Dust and scratches are currently my biggest image quality problem. Getting the film as clean as possible before scanning is of course the easiest and best solution (the film moves through soft cleaning cloth in my current setup) but it is not perfect.

Currently I use the infrared cleaning featue of VueScan but I am not completely happy with it. Most of my films are shot on Kodachrome stock, and its dyes absorb infrared light more than other film stocks. Vuescan does usually decent job in detecting dust but in the case of Kodachrome it also classifies sharp edges of dark objects on light background as dust. Another thing is of course that I would like to get rid of Vuescan in my workflow (it is GUI software not intended for this use, not well scriptable and and a problem for releasing the project) I have considered implementing infrared channel support to Sane Epson back end but the documentation needed for this seems not to be accessible without NDA...

So - the project is alive and well. The main things in "productizing" the software are now those I mentioned above - perforation detection and Vuescan dependency - I am considering to release the SW as open source project after solving those.

I am 36 years old software professional living in Vantaa, Southern Finland. I currently work for Nokia as software architect, mostly with low level system software for our phones and other mobile terminals. You know, that supposedly invisible code that is nevertheless crucial in bringing devices into life.

This blog is about my hobby projects. I have been photographing passionately for almost three decades, and I like to mix photography and technology in interesting ways.

 

 

As a teenager in the 80s I was actively shooting films with my Super8 camera. Most of the stuff was just documentary about my family and friends but I had also more ambitious projects. As so many other in that age I even dreamed of a career as professional film maker before choosing the easy way of playing for my strengths in physics and IT.

That was 20 years ago and I don't any more have a working film projector. I did transfer the films to VHS tape a long time ago but the quality was quite poor (and no, I don't have a VHS recorder either). So I have been looking for a way to could digitize the films with a better quality and into format that would stand time.

I have used an Epson 4990 scanner for digitizing my photo archive.

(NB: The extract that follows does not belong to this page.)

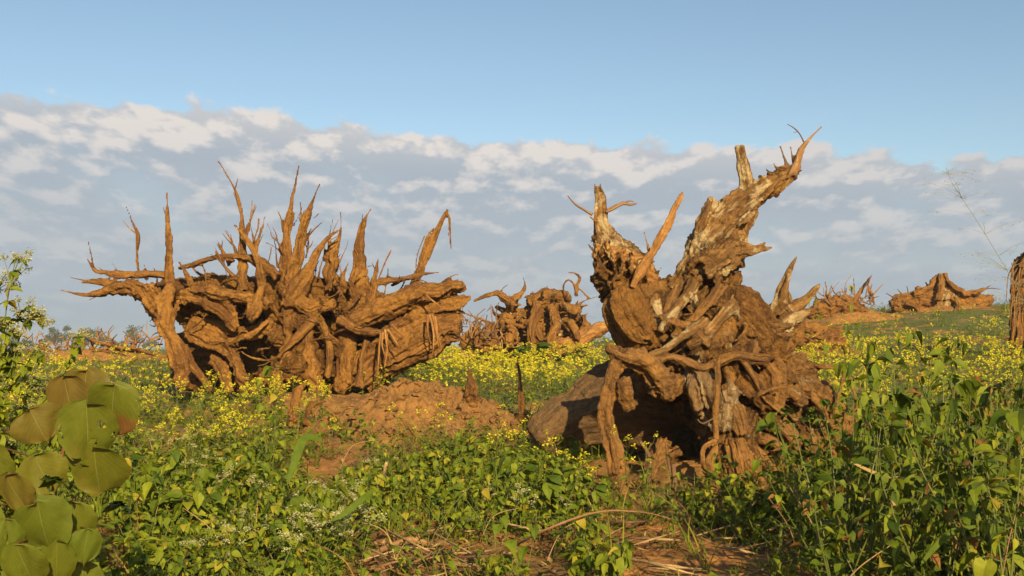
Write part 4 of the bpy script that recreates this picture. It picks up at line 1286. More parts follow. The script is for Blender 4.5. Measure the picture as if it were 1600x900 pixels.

It is a very high quality flatbed scanner that can scan 4 strips of 35 mm at once. The obvious question was that could I use it to scan my Super8 films as well?

The basic idea was simple: the scanner lid is wide enough to fit about 2 seconds of 8mm film at a time. If I could scan these, somehow extract the individual frames from the scanned image and move the next 2 sec of the film to the scanner... Should be easy, but this must be automated (I don't want to sit next to my scanner and transfer the film 30 times to get one minute of material...)

My sons love playing with LEGOs and the the Mindstorms robotic kit seemed just the perfect solution for building a prototype of my telecine concept. So we made a deal: they build the film transport system from LEGOs and I take care of the other parts, mainly the control and image processing software needed.

The Transport System

The LEGO part has two main functions: it must pull the film from scanner so that the next unscanned piece of film gets ready, and it must rotate the film reel into which the scanned film goes. We used 2 Mindstorms servo motors, one for each task.

The film is pressed between 2 soft Lego wheels that are rotated by one of the motors. We placed some guides on both sides to the wheels to ensure that the film moves straight (luckily, some Lego parts have exactly 8mm holes in them!)

The film reel is rotated with the other servo. We reused the film guides to detect when the film is tightened and the reel must be stopped.

The most difficult part was to figure out how to keep the film flat in the scanner. Because the frames are only 4x6 mm, even a small bend or twist causes visible warping in the scanned image.  We tried many alternatives (ranging from innovative Lego creations to correcting the warp in software), but finally we built a film guide from 2 stainless steel rulers that press the film from both sides against the scanner glass. The system is not perfect but good enough: There is still some jitter caused by bending film but that is tolerable.

The Software

So, the boys did their part and it was time for me to keep my promise! The Mindstorms central unit has a Bluetooth chip and Lego folks have done excellent job in documenting their system so controlling it from PC was easy. Controlling the scanning was another matter.

I ended up using VueScan (by Ed Hamrick) as a scanning software. Despite its, well, not so intuitive UI it can produce better image quality than any other scanning software I have tried. And as far as I know it is the only scanning software in Linux that supports infra-red cleaning. The problem: it is a GUI application and does not have any scripting support. So it required a relatively large amount of hacking to integrate it to other system (hint to Ed: I would love a command line version of VueScan!!!)

I scan 32 frames of film at once and save it as a single image. After that I use custom software to detect the perforations in the scanned image (they are the brightest areas in the scan, so this is relatively easy) and extract individual frames to separate files. Then I use the video encoder of my choice to create suitable video file.

The Results

The resulting video is of surprising high quality, considering that I haven't spent a lot of time for tuning the image processing part:

Things to Do

Of course, the current system is a prototype. The things I would like to do include:

Image enhancement. I haven't spent a lot of time in fine-tuning the image quality. The thing that disturbs me most is chromatic aberration. The small frame size exaggerates it and apparently the lenses in cheap S8 cameras were not really top quality. This shows up as colored edges around people and objects.

Correcting chromatic aberration is quite easy but integrating it to my processing pipeline needs still some work. Also, sometimes there is effect that looks like CA even in the centre of the image. I wonder if the viewfinder prism could cause this (In S8 cameras, part of the light coming through lens was reflected to viewfinder by a prism. There was no mirror mechanism as in SLRs and more expensive 16 and 35 mm film cameras)

Speed. Now it takes about 2 minutes to scan 2 seconds of film (with 4800 dpi resolution and infrared cleaning). This is quite OK for me as I can leave the system running overnight but of course it could be faster.

Integration. Now the system has been glued together from LEGOs, other off-the-shelf hardware, Python scripts, GUI testing toolkit (for controlling VueScan), commercial software, custom Java code and (literally) duck tape. It works but it isn't pretty. It would be much nicer to use (especially for others) if some of the components would be removed and the whole thing packaged into a single program.

Sound. Well, for now I have enough mute films to play with but digitizing sound needs some further thinking...

All in all, this was a fun project, full of interesting challenges for kids and dad alike. And even if you can learn a lot by just just playing with LEGOs is  it is still better to see how that differs from engineering a working system.